Se parapetó en sus templos cerrados. Se enquistó.
Todo
esto herrumbraba lo edificado. El inmueble de mi colegio se me
antojaba como una visión sejllapucarina. Como si todo lo malo se
depositara en sus paredes, que se descascaraban dejando al desnudo un
inmenso vacío. La nada.
Julio
Lobe, Sergio Castillo, Sánchez Andoisa, Luis Ponce, Sovero
Valladares, Ramos Sovero, Naveda, y muchos más. Se trataría de un
remiendo a la memoria. Un deber de corazón. Nada más. Mucho más.
Tenía
la esperanza de encontrar a alguien a quien comentarle mi idea, tal
vez intempestiva. Quería acercarme al aula de primer grado en la
que el auxiliar Salupo nos llenaba el alma de ganas de aprender. Y lo
hice. Cargado de sueños y temores volví a entrar al edificio.
En
el año 2003, premunido del honor de haber ganado el concurso para
ser Director regional La batalla entre la memoria emocional y la
razón fue desgarradora. La primera buscaba sus referencias mnémicas
en las que todo aparecía como detenido en el tiempo. La segunda,
precisamente esgrimía al tiempo para entender lo que la mirada le
imponía. El edificio había sido maquillado. Más en sus fachadas
externas. Mucho menos en sus espacios internos. Pintura de bajo costo
intentaba cubrir el abandono. Y el entonces director Carhuallanqui ni
saludo ni indiferencia.
Retazos
de madera de baja calidad parcheaban la falta de ventanas y
fragmentos de carpeta por doquier. Las impresiones primeras me
convocaban a la molestia. Pero el corazón emergió para hacer
visible lo invisible: algo trataba de hacerse. No era la simple
aritmética de “algo mejor que nada”. Era recuperar el
significado sólidamente
inscrito
en aquél edificio San José . Un edificio para ser colegio.
Hay
un destino ineluctable en aquella construcción.
Una
espiritualidad, que mixturada con piedra y polvo, con ansias y
desvelos, con victorias y derrotas, se había tornado resistente a
todos los embates, mi colegio, estaba allí. Impoluta.

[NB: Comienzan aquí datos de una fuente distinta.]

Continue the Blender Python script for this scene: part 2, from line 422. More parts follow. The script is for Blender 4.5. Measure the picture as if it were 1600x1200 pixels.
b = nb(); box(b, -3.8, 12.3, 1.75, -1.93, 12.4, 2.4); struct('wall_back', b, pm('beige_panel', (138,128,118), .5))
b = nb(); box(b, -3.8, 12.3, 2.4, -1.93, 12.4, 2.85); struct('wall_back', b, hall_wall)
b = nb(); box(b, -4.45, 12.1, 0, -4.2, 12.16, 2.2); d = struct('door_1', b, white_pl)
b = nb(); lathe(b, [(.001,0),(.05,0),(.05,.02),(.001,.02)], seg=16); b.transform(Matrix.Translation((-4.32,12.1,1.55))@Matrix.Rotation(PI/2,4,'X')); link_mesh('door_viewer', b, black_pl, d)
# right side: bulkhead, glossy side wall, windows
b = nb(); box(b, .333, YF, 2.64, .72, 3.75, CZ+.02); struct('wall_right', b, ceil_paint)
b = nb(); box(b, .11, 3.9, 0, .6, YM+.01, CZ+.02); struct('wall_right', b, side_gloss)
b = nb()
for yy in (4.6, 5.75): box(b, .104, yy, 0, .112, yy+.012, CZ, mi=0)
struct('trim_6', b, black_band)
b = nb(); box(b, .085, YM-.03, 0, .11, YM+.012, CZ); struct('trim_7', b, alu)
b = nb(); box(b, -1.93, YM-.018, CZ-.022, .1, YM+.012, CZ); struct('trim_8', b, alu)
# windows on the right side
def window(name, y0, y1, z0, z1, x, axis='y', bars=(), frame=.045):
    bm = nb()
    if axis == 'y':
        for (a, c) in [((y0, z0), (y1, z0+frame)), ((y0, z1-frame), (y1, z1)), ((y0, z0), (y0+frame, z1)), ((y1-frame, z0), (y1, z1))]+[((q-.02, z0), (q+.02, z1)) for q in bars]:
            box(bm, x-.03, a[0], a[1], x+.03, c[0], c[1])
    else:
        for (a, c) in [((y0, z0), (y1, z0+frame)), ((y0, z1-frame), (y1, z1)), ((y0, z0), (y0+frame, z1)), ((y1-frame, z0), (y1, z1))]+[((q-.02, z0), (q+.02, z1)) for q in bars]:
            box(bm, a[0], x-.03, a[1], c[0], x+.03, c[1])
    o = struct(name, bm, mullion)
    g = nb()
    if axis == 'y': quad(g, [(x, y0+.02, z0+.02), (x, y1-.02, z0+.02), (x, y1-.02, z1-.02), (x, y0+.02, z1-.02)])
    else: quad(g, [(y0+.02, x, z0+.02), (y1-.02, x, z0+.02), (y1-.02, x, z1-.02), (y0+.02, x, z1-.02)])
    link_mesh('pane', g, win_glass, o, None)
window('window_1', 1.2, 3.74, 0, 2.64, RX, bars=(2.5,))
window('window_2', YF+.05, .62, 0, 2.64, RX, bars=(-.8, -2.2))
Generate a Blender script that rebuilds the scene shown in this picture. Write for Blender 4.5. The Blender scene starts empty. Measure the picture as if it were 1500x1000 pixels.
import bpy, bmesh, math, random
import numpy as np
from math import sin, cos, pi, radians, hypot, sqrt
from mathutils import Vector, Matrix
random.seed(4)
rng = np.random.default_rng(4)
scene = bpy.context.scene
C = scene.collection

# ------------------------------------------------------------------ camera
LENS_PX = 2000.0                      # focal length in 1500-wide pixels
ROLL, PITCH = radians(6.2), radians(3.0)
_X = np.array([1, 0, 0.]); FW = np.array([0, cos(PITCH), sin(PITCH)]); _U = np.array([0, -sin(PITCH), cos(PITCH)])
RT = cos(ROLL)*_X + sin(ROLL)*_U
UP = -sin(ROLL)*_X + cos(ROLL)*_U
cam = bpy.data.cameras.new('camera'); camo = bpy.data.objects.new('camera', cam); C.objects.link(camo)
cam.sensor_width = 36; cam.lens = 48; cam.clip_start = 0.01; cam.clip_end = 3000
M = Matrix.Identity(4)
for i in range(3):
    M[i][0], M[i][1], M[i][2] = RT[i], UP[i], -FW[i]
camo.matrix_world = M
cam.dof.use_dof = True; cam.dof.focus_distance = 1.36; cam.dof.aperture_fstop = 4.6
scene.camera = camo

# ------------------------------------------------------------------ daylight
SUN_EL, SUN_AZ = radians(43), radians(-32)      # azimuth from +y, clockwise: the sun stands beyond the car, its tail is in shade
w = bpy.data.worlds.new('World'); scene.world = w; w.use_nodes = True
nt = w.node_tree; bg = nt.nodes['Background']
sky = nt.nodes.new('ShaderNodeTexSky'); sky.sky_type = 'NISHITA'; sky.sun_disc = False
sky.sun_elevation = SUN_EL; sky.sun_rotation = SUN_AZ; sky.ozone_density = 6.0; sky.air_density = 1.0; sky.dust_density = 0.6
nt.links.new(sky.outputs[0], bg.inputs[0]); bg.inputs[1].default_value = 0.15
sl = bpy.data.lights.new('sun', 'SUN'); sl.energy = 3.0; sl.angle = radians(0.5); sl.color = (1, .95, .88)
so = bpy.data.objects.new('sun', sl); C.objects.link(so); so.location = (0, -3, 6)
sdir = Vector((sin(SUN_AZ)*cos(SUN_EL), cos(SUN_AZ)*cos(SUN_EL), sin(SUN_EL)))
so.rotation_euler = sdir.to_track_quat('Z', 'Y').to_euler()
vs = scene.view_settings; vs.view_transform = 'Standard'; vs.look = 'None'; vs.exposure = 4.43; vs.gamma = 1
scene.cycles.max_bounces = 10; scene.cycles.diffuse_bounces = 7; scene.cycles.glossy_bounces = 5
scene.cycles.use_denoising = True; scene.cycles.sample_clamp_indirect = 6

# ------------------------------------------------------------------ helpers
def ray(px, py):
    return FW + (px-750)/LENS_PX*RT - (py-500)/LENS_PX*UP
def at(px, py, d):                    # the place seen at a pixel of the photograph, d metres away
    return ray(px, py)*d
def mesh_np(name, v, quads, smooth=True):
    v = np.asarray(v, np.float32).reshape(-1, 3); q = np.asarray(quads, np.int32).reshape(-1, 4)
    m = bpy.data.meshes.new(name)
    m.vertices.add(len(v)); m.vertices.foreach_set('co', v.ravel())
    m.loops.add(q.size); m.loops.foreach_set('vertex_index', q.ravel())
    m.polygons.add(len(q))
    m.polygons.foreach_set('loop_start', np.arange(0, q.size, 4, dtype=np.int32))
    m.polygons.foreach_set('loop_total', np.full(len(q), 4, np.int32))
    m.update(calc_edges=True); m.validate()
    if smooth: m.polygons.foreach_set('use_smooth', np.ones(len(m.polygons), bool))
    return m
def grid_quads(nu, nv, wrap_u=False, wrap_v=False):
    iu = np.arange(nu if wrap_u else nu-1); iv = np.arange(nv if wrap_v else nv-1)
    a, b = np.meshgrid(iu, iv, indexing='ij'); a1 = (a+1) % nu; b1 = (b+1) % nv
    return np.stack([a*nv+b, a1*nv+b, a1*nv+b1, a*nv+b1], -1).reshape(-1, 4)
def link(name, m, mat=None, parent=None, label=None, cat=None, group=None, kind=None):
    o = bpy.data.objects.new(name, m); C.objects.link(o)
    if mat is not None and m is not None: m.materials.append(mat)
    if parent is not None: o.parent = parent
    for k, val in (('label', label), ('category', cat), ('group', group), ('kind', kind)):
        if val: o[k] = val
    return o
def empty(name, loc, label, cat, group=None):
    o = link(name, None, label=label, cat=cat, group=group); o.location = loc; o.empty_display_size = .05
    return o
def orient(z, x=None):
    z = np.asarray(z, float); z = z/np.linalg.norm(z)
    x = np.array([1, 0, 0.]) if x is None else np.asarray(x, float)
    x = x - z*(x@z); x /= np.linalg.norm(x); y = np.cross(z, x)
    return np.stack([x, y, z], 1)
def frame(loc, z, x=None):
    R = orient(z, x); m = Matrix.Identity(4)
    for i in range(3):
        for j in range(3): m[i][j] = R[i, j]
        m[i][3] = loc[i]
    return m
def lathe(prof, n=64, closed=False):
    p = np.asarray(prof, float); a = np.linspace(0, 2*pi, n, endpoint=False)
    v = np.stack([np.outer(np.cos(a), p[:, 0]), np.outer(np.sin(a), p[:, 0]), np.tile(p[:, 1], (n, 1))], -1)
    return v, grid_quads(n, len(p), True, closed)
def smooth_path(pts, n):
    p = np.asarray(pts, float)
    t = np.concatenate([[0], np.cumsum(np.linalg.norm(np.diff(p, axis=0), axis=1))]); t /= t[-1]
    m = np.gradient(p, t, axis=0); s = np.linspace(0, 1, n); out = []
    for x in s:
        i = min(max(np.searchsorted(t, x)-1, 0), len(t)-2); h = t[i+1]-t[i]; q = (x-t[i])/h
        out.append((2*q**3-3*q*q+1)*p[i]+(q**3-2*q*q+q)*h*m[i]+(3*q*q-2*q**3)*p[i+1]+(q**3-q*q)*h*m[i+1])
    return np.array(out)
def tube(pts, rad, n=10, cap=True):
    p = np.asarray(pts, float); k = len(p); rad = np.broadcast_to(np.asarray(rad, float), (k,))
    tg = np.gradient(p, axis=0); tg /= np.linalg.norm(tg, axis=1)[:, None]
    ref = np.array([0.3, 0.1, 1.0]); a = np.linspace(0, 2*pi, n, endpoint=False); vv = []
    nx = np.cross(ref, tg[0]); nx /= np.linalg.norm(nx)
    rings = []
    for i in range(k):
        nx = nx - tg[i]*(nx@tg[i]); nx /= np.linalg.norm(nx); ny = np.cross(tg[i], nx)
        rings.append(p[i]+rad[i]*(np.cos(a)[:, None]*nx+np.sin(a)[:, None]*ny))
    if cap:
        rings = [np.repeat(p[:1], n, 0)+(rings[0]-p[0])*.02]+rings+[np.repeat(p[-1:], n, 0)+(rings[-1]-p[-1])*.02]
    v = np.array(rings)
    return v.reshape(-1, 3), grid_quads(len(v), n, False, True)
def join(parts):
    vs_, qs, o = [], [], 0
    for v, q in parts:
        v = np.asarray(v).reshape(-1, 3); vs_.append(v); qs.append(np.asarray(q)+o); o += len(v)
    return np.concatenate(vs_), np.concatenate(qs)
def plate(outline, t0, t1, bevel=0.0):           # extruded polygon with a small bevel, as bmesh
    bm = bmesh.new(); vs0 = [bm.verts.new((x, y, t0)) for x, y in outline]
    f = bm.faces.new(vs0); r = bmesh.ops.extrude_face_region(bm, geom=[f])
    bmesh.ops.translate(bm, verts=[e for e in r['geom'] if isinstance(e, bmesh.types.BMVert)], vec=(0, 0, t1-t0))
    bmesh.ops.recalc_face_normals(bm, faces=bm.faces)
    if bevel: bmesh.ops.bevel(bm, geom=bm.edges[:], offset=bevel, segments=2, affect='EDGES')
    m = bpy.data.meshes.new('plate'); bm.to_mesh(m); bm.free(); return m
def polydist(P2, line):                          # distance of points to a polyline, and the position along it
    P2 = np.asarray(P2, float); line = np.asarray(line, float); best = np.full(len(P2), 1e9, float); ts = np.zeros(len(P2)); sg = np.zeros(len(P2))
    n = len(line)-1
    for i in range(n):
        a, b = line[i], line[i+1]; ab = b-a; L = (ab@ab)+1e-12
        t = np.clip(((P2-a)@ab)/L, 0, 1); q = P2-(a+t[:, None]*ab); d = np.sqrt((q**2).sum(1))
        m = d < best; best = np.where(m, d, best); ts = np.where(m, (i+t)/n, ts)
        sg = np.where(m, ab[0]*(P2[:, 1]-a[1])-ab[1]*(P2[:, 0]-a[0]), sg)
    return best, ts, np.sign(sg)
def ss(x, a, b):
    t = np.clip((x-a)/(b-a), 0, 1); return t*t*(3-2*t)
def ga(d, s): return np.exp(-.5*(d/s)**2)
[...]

Erguida sobre
su propia historia.
Historia
que es parte de muchas otras historias.
Al
salir por el viejo portón corroído por su propia historia, el mismo
por el que un día entramos los que alguna vez allí estudiamos, el
que muestra la fecha de nacimiento de la edificación - “1910”,
recordé la inscripción conmovedora que, en la Tumba al Soldado
Desconocido de la fría Moscú, dice: “Aquí nada ni nadie está
olvidado”. Así, mi colegio no esta olvidado.